— Material —

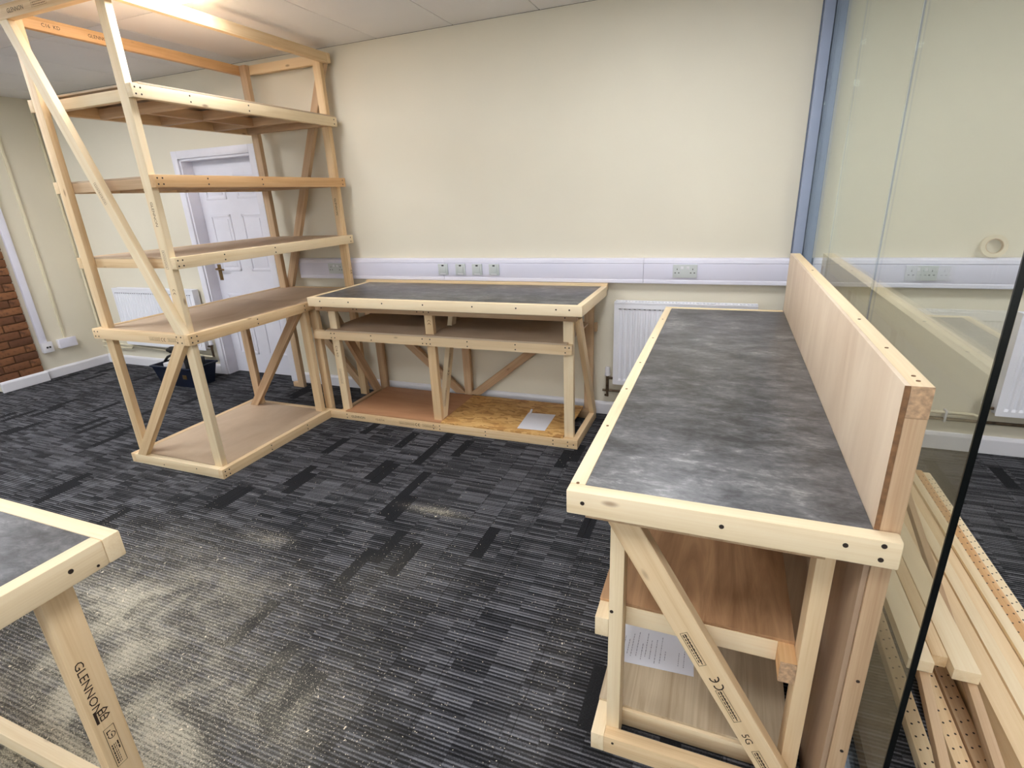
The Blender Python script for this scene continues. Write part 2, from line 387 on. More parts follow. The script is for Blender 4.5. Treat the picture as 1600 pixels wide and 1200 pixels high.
lbl = ['square ceiling light panel nearest the top of the tall timber shelving', 'added unseen square ceiling light panel between the shelving and the pillar light', 'added unseen square ceiling light panel above the open carpet by the workbench', 'added unseen square ceiling light panel beyond the glass partition',
       'added unseen square ceiling light panel left of the near left counter', 'added unseen square ceiling light panel above the near left counter', 'added unseen square ceiling light panel above the viewer', 'added unseen square ceiling light panel behind the viewer beyond the glass', 'added unseen square ceiling light panel far behind the viewer on the left', 'added unseen square ceiling light panel far behind the viewer in the middle', 'added unseen square ceiling light panel closest to the brick pillar']
for (a, b), l in zip(LAMPS, [lbl[1], lbl[0]] + lbl[2:]):
    t = thing('ceiling_light', (a + .3, b + .3, CEIL), l, 'ceiling light', 'recessed square light panels')
    bx(t, 'diffuser', a + .02, a + .58, b + .02, b + .58, CEIL + .001, CEIL + .009, 'lamp', 0)
    for (q0, q1, r0, r1) in ((0.003, .597, .003, .02), (.003, .597, .58, .597), (.003, .02, .02, .58), (.58, .597, .02, .58)):
        bx(t, 'frame_side', a + q0, a + q1, b + r0, b + r1, CEIL - .003, CEIL + .012, 'white', 0)
# back wall with the door opening
DX0, DX1, DZ = -4.595, -3.755, 2.01
wb = struct(bx(None, 'wall_back', DX1, XR, WALL, WALL + .2, 0, CEIL, 'wall', 0), 'cream painted back wall')
bx(wb, 'wall_section', XF, DX0, WALL, WALL + .2, 0, CEIL, 'wall', 0)
bx(wb, 'wall_section', DX0, DX1, WALL, WALL + .2, DZ, CEIL, 'wall', 0)
wl = struct(bx(None, 'wall_left', XL - .25, XL, 2.66, WALL, 0, CEIL, 'wall', 0), 'cream painted left wall')
struct(bx(None, 'wall_far_left', XF - .1, XF, YN, WALL, 0, CEIL, 'wall', 0), 'cream wall of the side passage')
struct(bx(None, 'wall_right', XR, XR + .1, YN, WALL, 0, CEIL, 'wall', 0), 'cream wall beyond the glass')
wf_ = struct(bx(None, 'wall_front', XF, XR, YN - .1, YN, 0, .45, 'wall', 0), 'cream wall behind the viewer')
bx(wf_, 'wall_section', XF, XR, YN - .1, YN, 2.35, CEIL, 'wall', 0)
ADDED_WINS = ((-7.2, -4.4), (-4.0, -1.2), (-.8, 2.0))  # unseen openings added behind the viewer to let in fill daylight
for a, b in ((XF, -7.2), (-4.4, -4.0), (-1.2, -.8), (2.0, XR)): bx(wf_, 'wall_section', a, b, YN - .1, YN, .45, 2.35, 'wall', 0)
for n_, (a, b) in enumerate(ADDED_WINS):
    wn_ = struct(bx(None, 'window_%d' % (n_ + 1), a, b, YN - .06, YN - .05, .45, 2.35, 'glass', 0), 'added unseen shopfront glazing behind the viewer, number %d from the left' % (n_ + 1))
    for (q0, q1, r0, r1) in ((a, b, .45, .50), (a, b, 2.30, 2.35), (a, a + .05, .5, 2.3), (b - .05, b, .5, 2.3), ((a + b) / 2 - .025, (a + b) / 2 + .025, .5, 2.3)):
        bx(wn_, 'window_frame', q0, q1, YN - .08, YN - .03, r0, r1, 'white', 0)
# brick pillar
bp = struct(bx(None, 'wall_pillar', XL - .24, XL + .028, 2.662, 3.018, 0, CEIL - .001, 'mortar', 0), 'brown brick pillar at the end of the left wall')
zz, k = .1, 0
while zz < CEIL - .07:
    yy = 2.66 + (-.1125 if k % 2 else 0.0) - .06
    while yy < 3.02:
        a, b = max(yy, 2.658), min(yy + .215, 3.02)
        if b - a > .02: bx(bp, 'brick', XL - .05, XL + .04 + random.uniform(-.002, .002), a, b, zz, zz + .065, 'brick', .004)
        yy += .225
    zz += .075; k += 1
bx(wb, 'wall_section', DX0 - .05, DX1 + .05, 3.88, 3.95, 0, DZ + .1, 'wall', 0)  # unseen backing added behind the door to block daylight leaks
# skirtings
def skirt(name, poly, axis, lo, hi, label): return struct(prism(None, name, poly, axis, lo, hi, 'white', None, .002), label)
def sk(p, s=1): return [(p, 0), (p - s * .018, 0), (p - s * .018, .085), (p - s * .012, .098), (p - s * .006, .105), (p, .105)]
skirt('baseboard_back', [(WALL, 0), (WALL - .018, 0), (WALL - .018, .08), (WALL - .010, .095), (WALL, .1)], 'x', DX1 + .065, .36, 'white skirting board along the back wall')
skirt('baseboard_back_left', [(WALL, 0), (WALL - .018, 0), (WALL - .018, .08), (WALL - .010, .095), (WALL, .1)], 'x', XL, DX0 - .065, 'white skirting board under the left radiator')
skirt('baseboard_back_right', [(WALL, 0), (WALL - .018, 0), (WALL - .018, .09), (WALL - .010, .108), (WALL, .112)], 'x', .49, XR, 'white skirting board beyond the glass')
skirt('baseboard_left', [(XL, 0), (XL + .018, 0), (XL + .018, .08), (XL + .010, .095), (XL, .1)], 'y', 3.02, WALL - .018, 'white skirting board on the left wall')
skirt('baseboard_pillar', [(XL + .04, 0), (XL + .062, 0), (XL + .062, .085), (XL + .054, .1), (XL + .04, .105)], 'y', 2.64, 3.04, 'white skirting board on the brick pillar')
# door
dr = struct(bx(None, 'door_1', DX0 + .018, DX1 - .018, 3.79, 3.83, .004, DZ - .0205, 'door', .002), 'white six-panel door behind the shelving')
for (a, b) in ((DX0 - .065, DX0 + .001), (DX1 - .001, DX1 + .065)): bx(dr, 'door_frame', a, b, WALL - .016, WALL + .004, 0, DZ + .065, 'door', .004)
bx(dr, 'door_frame', DX0 + .001, DX1 - .001, WALL - .016, WALL + .004, DZ - .001, DZ + .065, 'door', .004)
for (a, b) in ((DX0, DX0 + .018), (DX1 - .018, DX1)): bx(dr, 'door_jamb', a, b, WALL, WALL + .2, 0, DZ, 'door', .001)
bx(dr, 'door_jamb', DX0, DX1, WALL, WALL + .2, DZ - .02, DZ, 'door', .001)
cx = (DX0 + DX1) / 2
for s in (-1, 1):
    for (z0, z1) in ((.2, .80), (1.02, 1.53), (1.66, 1.86)):
        a = cx + s * .19
        for (q0, q1, r0, r1) in ((a - .125, a + .125, z0, z0 + .022), (a - .125, a + .125, z1 - .022, z1), (a - .125, a - .103, z0, z1), (a + .103, a + .125, z0, z1)):
            bx(dr, 'panel_moulding', q0, q1, 3.783, 3.791, r0, r1, 'door', .003)
        bx(dr, 'door_panel', a - .085, a + .085, 3.785, 3.792, z0 + .04, z1 - .04, 'door', .005)
hb = bx(dr, 'handle_plate', DX0 + .055, DX0 + .095, 3.782, 3.791, .93, 1.08, 'brass', .003)
tube(hb, 'lever', [(DX0 + .075, 3.785, 1.04), (DX0 + .075, 3.745, 1.04), (DX0 + .085, 3.738, 1.04), (DX0 + .18, 3.738, 1.035)], .008, 'brass')

# dado trunking (profile pushed along the wall)
TR = [(WALL - .001, .988), (3.632, .988), (3.630, .992), (3.630, 1.010), (3.633, 1.014), (3.633, 1.118), (3.629, 1.122), (3.632, 1.142), (3.645, 1.152), (WALL - .001, 1.152)]
tk = thing('dado_trunking', (-1.5, WALL, .988), 'long white dado cable trunking on the back wall left of the glass', 'trunking')
for a, b in ((-3.40, -2.0), (-1.998, -.50), (-.498, .362)):
    prism(tk, 'trunking_length', TR, 'x', a, b, 'trunk', None, .0008)
    bx(tk, 'lid', a + .003, b - .003, 3.6305, 3.634, 1.018, 1.115, 'trunk_lid', .001)
tk2 = thing('dado_trunking', (2.3, WALL, .988), 'white dado cable trunking on the wall beyond the glass', 'trunking')
for a, b in ((.492, 2.0), (2.002, 4.19)):
    prism(tk2, 'trunking_length', TR, 'x', a, b, 'trunk', None, .0008)
    bx(tk2, 'lid', a + .003, b - .003, 3.6305, 3.634, 1.018, 1.115, 'trunk_lid', .001)
def socket(xc, label, grp=None):
    t = thing('double_socket', (xc, 3.63, 1.027), label, 'socket', grp)
    bx(t, 'plate', xc - .075, xc + .075, 3.620, 3.631, 1.030, 1.114, 'plate', .003)
    for s in (-1, 1):
        bx(t, 'switch', xc + s * .018 - .008, xc + s * .018 + .008, 3.617, 3.621, 1.086, 1.102, 'white', .001)
        for (q, r, ww, hh) in ((0, 1.085, .004, .010), (-.011, 1.062, .009, .005), (.011, 1.062, .009, .005)):
            bx(t, 'pin_slot', xc + s * .048 + q - ww / 2, xc + s * .048 + q + ww / 2, 3.6192, 3.6215, r - hh / 2, r + hh / 2, 'dark', 0)
socket(-.236, 'grey double power socket in the trunking above the right radiator')
socket(-3.005, 'double power socket in the trunking behind the shelving posts')
socket(1.03, 'double power socket in the trunking seen through the glass')
for xc, wh in zip((-2.0, -1.852, -1.714, -1.577), ('leftmost', 'second from left', 'third from left', 'rightmost')):
    t = thing('data_outlet', (xc, 3.63, 1.03), 'grey square data outlet on the trunking, %s of four' % wh, 'outlet', 'data outlets above the workbench')
    bx(t, 'plate', xc - .040, xc + .040, 3.620, 3.631, 1.032, 1.113, 'plate', .003)
    bx(t, 'shutter', xc - .026, xc + .026, 3.614, 3.621, 1.046, 1.094, 'plate', .003)
    bx(t, 'port', xc - .009, xc + .009, 3.6185, 3.6215, 1.096, 1.106, 'dark', 0)
    bx(t, 'label_strip', xc - .022, xc + .022, 3.6165, 3.6205, 1.036, 1.043, 'white', .001)

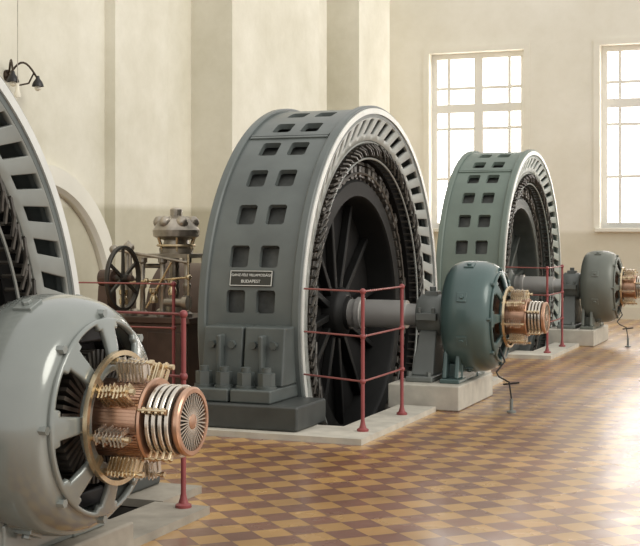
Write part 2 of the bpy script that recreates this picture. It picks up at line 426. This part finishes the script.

— Task goal —
Across the entries above, how many lines contain "from"? Provide only the count.

— Exercise answer —
3